During the 17th century there were classical mythical themes such as Diana the Hunter. Women were active agents, standing and in movement such as in the paintings by Nicolas Poussin.
In the 18th century the boudoir and the accompanying voyeur became a prevalent theme. While it was the act of intruding into the feminine there is a sense that women are co-agents in desire and pleasure albeit as painted by the men and their bodies are on public display. We see this in the works of Boucher, Watteau and Fragonard.
But in the 19th century, there is Gauguin and his Tahitian paradise with young, very young women. There is “The Harem” and all of the possibilities of depicting many, many women’s bodies in whatever position that is pleasing to the French painter of the time such as Bouchard, Ingres, Bombard and Lamy. The women are usually portrayed laying down, languid, and at times, under the affects of drugs. These women are portrayed as being easily available for pleasure but only as object, many are slaves on sale, and they are no longer active agents.

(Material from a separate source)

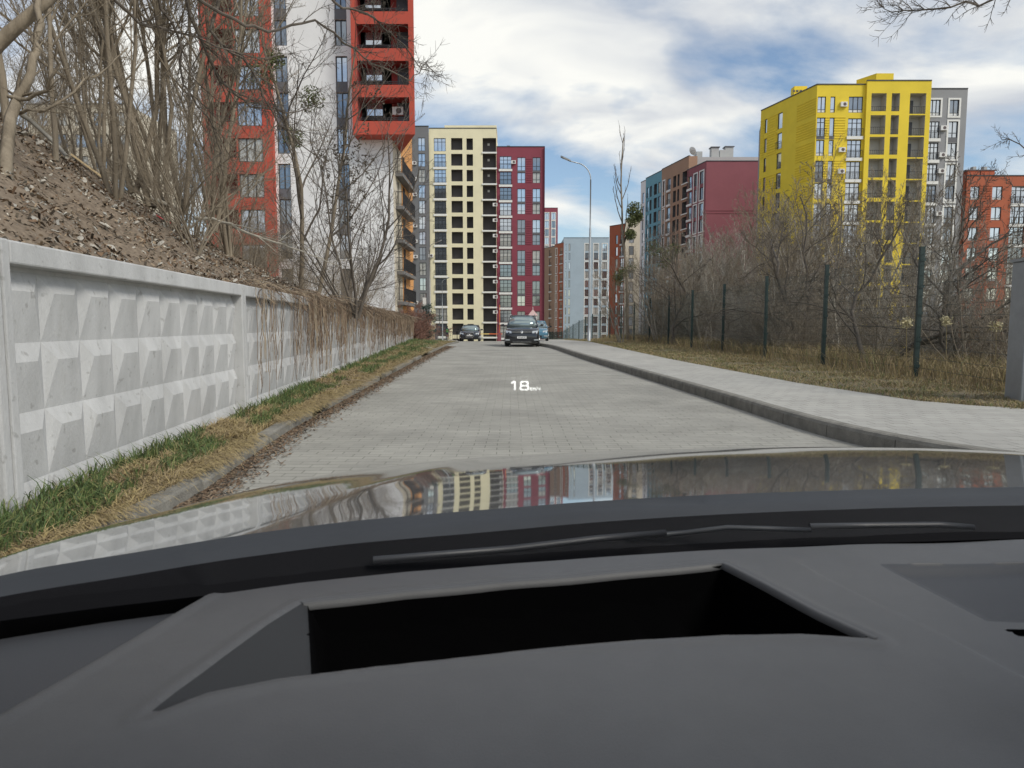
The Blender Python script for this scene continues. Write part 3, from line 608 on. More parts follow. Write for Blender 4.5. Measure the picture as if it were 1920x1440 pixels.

An open call was made for the participation of Caucasian women from Nantes in a new work by Alves. The artist asked them to remake the poses in these French paintings, resulting in the video work, Beyond the Painting.
During the filming, Alves found it was surprising to see how effortless it was for these women to find the pose and how it had become part of their body and of how they move. Of how much their bodies are, in part, the result of the colonization from the 17th – 20th centuries which are embedded in the flesh of the French Caucasian woman in the 21st century.